Math Workshop: Stations and Small Group Instruction
With the help of one of my teammates, her knowledge from Math Workshop conferences, as well as my own scouring of blogs, I've thought through several station options. I only implement about 5 of these, but as this is my first year of Math Workshop, I expect to expand my horizons next year.
The options for stations are:
The options for stations are:
- Small Group Instruction
- Fact Fluency
- Technology
- Math Games
- Notebooking/Vocabulary
- Interdisciplinary
- Spiral Practice/Weak Standards
Great. Now what? Find the stuff for the centers. The quicker they are to acquire, the more likely you are to do them :) I started with what I had on hand. My stations look something like this:
Small Group Instruction- 4-5 students and I working with manipulatives, white boards, and having think alouds and problem solving discussions
Fact Fluency- flash cards, mad minute timed test (self check)
Technology- online leveled practice (Think Through Math, iStation Math) or discovering how to use an app and creating a tutorial to teach the concept we are working on
Math Games- our math adoption has math games at the beginning of every unit, or using a deck of cards, dice, dominos, interchange directions for games with similar rules (Addition War, Multiplication War, Place Value War, Race to Zero-subtraction races, Race to 1,000-addition races)
Notebooking/Vocabulary- instead of doing this whole group, have interactive notebooking as a station and plug in vocabulary activities to develop academic language
Interdisciplinary- Math calculations for a science lab
Spiral Practice- Mountain Math board or Lonestar Review/Daily Rigor
I have found I had to let go on some control in my stations, and let certain behaviors slide in order to free myself up to work with my small group. Don't get me wrong, rules are still in place. If a student or students are off task or misusing supplies, they lose the privilege of working together or the privilege of that station. So far this year, I've only had to do this 2-3 times. Not too shabby. Especially since a traditional teacher led lesson would have misbehavior or loss of attention anyways.

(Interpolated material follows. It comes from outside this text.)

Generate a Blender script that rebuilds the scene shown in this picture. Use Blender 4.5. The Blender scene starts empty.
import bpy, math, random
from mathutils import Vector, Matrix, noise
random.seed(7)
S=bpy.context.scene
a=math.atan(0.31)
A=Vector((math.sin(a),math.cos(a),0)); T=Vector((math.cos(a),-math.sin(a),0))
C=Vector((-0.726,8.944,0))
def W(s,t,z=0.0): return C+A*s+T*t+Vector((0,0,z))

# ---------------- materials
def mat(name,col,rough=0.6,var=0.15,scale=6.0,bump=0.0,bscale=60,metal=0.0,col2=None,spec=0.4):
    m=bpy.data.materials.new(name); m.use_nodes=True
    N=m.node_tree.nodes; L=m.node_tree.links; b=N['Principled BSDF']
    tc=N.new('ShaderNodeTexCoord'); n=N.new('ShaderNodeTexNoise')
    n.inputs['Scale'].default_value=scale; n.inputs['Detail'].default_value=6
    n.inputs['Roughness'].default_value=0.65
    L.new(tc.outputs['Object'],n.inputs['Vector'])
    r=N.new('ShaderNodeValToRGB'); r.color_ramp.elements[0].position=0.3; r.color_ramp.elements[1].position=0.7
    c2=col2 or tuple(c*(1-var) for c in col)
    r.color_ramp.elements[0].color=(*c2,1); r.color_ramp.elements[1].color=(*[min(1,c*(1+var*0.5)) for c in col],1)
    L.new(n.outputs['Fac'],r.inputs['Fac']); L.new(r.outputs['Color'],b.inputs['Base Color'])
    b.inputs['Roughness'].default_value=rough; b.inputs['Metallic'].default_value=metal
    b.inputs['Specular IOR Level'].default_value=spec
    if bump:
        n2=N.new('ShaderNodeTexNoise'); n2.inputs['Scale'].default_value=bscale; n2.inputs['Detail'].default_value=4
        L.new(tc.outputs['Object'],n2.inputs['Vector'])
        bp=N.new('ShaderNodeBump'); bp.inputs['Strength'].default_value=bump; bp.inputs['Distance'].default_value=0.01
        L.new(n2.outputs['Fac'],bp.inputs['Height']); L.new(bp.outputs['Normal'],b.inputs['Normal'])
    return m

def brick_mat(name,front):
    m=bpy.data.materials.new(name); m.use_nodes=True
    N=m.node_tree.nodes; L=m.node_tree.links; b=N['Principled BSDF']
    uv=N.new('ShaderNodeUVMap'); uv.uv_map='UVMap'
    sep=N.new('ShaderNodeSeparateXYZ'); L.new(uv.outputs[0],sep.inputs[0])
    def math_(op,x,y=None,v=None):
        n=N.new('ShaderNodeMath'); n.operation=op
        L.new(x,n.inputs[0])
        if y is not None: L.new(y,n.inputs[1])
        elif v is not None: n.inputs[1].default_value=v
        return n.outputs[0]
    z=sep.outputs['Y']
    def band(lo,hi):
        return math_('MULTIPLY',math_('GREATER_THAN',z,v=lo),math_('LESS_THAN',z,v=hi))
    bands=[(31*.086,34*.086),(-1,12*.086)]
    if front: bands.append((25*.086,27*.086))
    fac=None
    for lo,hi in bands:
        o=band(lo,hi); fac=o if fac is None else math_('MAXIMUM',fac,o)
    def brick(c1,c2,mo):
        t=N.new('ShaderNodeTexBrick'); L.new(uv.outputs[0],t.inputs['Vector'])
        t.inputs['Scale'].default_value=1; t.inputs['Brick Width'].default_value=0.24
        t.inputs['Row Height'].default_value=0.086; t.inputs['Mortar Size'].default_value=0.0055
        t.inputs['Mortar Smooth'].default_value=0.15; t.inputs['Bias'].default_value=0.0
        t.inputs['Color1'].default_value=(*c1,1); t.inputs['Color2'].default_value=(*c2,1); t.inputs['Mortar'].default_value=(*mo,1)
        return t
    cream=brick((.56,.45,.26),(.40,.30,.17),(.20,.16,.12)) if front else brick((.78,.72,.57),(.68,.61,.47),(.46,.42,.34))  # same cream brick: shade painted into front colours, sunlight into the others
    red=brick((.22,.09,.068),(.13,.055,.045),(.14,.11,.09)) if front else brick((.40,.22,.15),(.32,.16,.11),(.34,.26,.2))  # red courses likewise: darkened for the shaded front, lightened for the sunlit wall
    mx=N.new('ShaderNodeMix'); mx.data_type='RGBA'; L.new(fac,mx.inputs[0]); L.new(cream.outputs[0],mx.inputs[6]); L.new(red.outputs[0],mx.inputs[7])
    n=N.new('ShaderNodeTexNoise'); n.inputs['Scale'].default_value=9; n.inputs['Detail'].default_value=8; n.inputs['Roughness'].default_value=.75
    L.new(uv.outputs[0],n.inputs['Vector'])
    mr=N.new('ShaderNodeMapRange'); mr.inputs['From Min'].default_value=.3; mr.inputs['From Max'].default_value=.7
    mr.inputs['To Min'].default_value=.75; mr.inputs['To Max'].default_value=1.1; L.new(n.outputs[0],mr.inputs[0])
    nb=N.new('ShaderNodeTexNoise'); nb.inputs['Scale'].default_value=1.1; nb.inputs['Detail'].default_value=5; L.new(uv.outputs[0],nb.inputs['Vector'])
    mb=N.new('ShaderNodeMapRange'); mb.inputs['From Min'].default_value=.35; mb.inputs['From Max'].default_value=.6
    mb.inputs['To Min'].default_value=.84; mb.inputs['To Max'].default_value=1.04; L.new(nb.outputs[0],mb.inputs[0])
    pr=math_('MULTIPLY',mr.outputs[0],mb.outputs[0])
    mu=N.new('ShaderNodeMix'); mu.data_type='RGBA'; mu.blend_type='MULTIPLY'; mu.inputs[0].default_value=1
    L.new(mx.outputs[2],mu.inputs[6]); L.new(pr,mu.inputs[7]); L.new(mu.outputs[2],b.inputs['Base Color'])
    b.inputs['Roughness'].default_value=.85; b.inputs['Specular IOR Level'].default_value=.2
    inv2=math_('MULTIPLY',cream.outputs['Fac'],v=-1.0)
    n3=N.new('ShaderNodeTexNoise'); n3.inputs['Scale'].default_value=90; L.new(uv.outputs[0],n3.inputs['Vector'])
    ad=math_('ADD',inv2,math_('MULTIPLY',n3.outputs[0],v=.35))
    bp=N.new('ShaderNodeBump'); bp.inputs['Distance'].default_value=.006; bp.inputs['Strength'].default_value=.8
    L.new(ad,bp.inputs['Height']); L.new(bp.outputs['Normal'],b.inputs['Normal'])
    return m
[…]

Now that I'm in small group and my kiddos are working in their respective stations, I try to level my lesson to the group. Some students have access to manipulatives. Some students are working in pairs, some groups work independently, some students write their own problems. The idea is to keep these stations at 15-20 minutes a rotation. This has been challenging for me, but I'm slowly getting better at it. I find my biggest mistake is trying to work too many problems, instead of using one or two challenging problems to talk about the skill conceptually and building problem solving strategies.
I love Math Workshop for the flexibility it gives me. I can do a mini lesson and stations in one day, I can do only stations, I can do an extended problem solving session, etc. Its based on the needs of my kids and my schedule. I also have time to visit with each of my kids and really get a feel for their level of understanding. Most teachers I know say they spend a lot of time with their low performing students. If they have time, they might have an extension activity for their high performers. Usually the middle/average groups gets left out. By teaching through Math Workshop, I am giving challenging, engaging lessons that require participation the entire time from at least 50% of my students at any given point. I'm also getting to know the strengths and weaknesses of each of my kids. Pretty cool.
So my colleague and I were given the opportunity to share our learning with our district at our February PD. Here is a link to the Google Slides presentation we used.
Here is our handout packet that goes into more detail with a Q&A and links to blogs as well as books we used as resources during our learning journey.
I hope you try it. I hope you make a FAIL (First Attempt In Learning). Failure is the first step towards success!